Studies of past mass extinctions are helping scientists and policymakers to determine how best to preserve marine ecosystems based in higher latitudes.

Amidst growing concerns over the mass extinction of marine species, the United Nations is discussing a system of governance for the world's oceans. Can three mass extinctions between 260 and 200 million years ago help show what the future may hold in store? Vigorous research has revealed much about how an ecosystem responds to stress. However, most of this work has been conducted in the tropics, where biodiversity is at its greatest. Much less is known about the impacts on higher latitudes of our planet. The BOREX project determined whether marine ecosystems suffered more due to past environmental changes at high latitudes, mid latitudes or in the tropics. To achieve this, scientists collected data from the island of Spitsbergen in the Arctic Ocean, where the records of mass extinctions have been investigated. Researchers compared their findings with existing evidence from lower latitudes to discover if there were latitudinal patterns of extinction and recovery. They also wished to determine if climatic 'tipping points' coincided with extinctions. Their findings will help improve predictions of the response of ecosystems to future climates. Fossils from across the Middle Permian and Permian-Triassic extinctions were collected from key geological sites in Spitsbergen and examined. Geochemical and palaeontological studies indicated that the Middle Permian extinction was at least as severe (and extremely abrupt) in the high latitudes. The end-Permian extinction may have struck first in the high latitudes. The total loss of carbonates in the region is consistent with ocean acidification stresses, which are particularly threatening to cooler waters of the Arctic regions (cool water absorbs more CO2).

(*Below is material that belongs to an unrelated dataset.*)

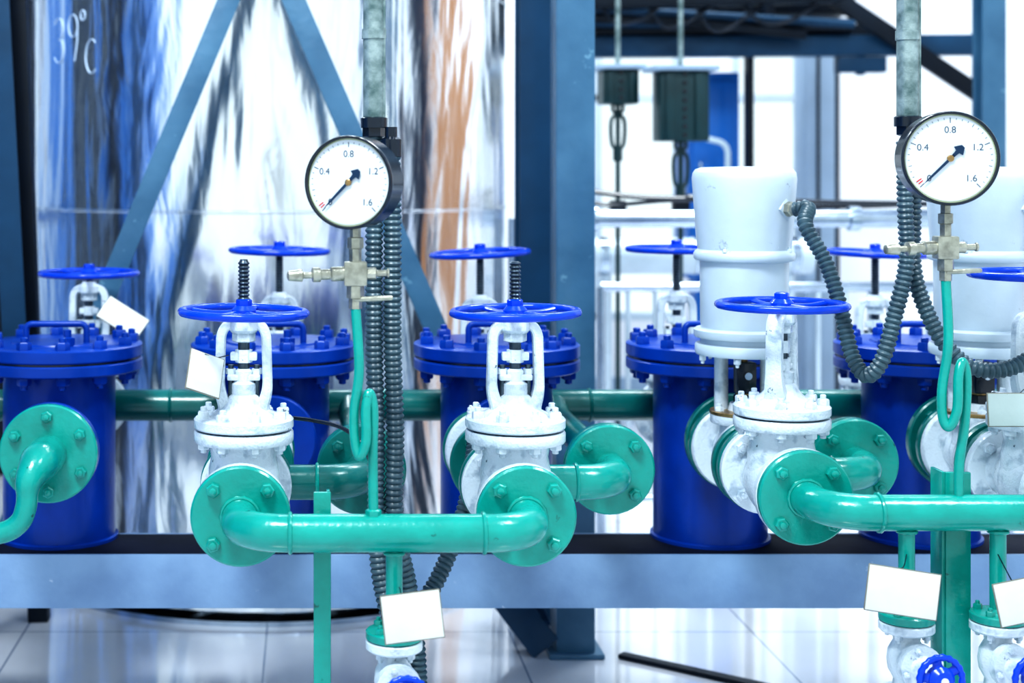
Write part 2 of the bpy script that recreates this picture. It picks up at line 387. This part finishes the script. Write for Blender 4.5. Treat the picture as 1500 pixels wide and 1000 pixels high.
# ---- control valves with electric actuator
def control_valve(x,y0,y1):
    mb=MB('motorised_control_valve'); l=y1-y0; y=(y0+y1)/2
    mb.lathe([(.076,0),(.080,.004),(.080,.014),(.077,.018),(.045,.02),(.052,l/2),(.045,l-.02),(.077,l-.018),(.080,l-.014),(.080,l-.004),(.076,l)],at((x,y0,NZ),(0,1,0)),WHITE,44)
    mb.bolts(at((x,y0,NZ),(0,1,0)),4,.060,.018,.009,.008,WHITE,.785)
    Z=at((x,y,0))
    zb=H-.455
    mb.lathe([(.05,NZ),(.045,zb-.02),(.06,zb-.018),(.062,zb-.015),(.062,zb),(.06,zb+.003),(.03,zb+.004),(.026,zb+.02)],Z,WHITE,40)
    mb.lathe([(.0621,zb-.001),(.063,zb),(.063,zb+.005),(.0621,zb+.006)],Z,BRASS,40)
    mb.bolts(Z,6,.05,zb+.004,.009,.010,WHITE,.2)
    for a in (2.6,-.55):
        mb.lathe([(.013,zb),(.013,H-.336)],at((x+.043*math.cos(a),y+.043*math.sin(a),0)),WHITE,24)
    mb.lathe([(.02,zb+.01),(.02,zb+.035),(.014,zb+.036)],Z,BLACK,6)
    mb.lathe([(.016,zb+.036),(.016,zb+.05),(.007,zb+.052),(.007,H-.34)],Z,BRASS,20)
    mb.box((x-.004,y-.02,H-.385),(.036,.03,.058),BLACK,None,.003)
    mb.lathe([(.007,0),(.007,.01)],at((x-.004,y-.035,H-.38),(0,-1,0)),STEEL,16)
    # actuator
    mb.lathe([(.070,H-.346),(.088,H-.344),(.090,H-.340),(.090,H-.328),(.088,H-.324),(.080,H-.323),(.080,H-.314),(.090,H-.312),(.092,H-.308),(.092,H-.298),(.088,H-.295),(.078,H-.294),
              (.080,H-.285),(.081,H-.170),(.090,H-.167),(.0925,H-.163),(.0925,H-.155),(.089,H-.150),(.085,H-.147),
              (.088,H-.12),(.0945,H-.030),(.0955,H-.015),(.094,H-.004),(.089,H+.003),(.078,H+.0065),(0,H+.0085)],Z,WHITE2,64)
    mb.bolts(Z,6,.080,H-.345,.007,-.010,WHITE,.1)
    mb.bolts(Z,4,.087,H-.150,.005,.006,WHITE,.9)
    g=Vector((.62,-.75,0)).normalized()
    G=at((x+g.x*.085,y+g.y*.085,H-.070),g)
    mb.box((0,0,0),(.034,.03,.016),WHITE2,None,.003,G)
    mb.lathe([(.014,.006),(.014,.016),(.012,.018),(.012,.03)],G,NICK,6)
    mb.box((x+g.x*.083,y+g.y*.083,H-.128),(.03,.004,.03),WHITE2,Matrix.Rotation(math.atan2(g.x,-g.y),4,'Z'),.001)
    mb.build()
    return Vector((x,y,0))+g*.112+Vector((0,0,H-.070))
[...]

These findings will have significant implications for scientists working on past and present environmental change and may affect ocean governance policy. The implication is that high-latitude ecosystems could suffer more as a result of recent and future climate change and in particular acidification stresses. Therefore, the best policy may be to invest now in added protection for these regions to ensure a healthy, high-latitude marine ecosystem.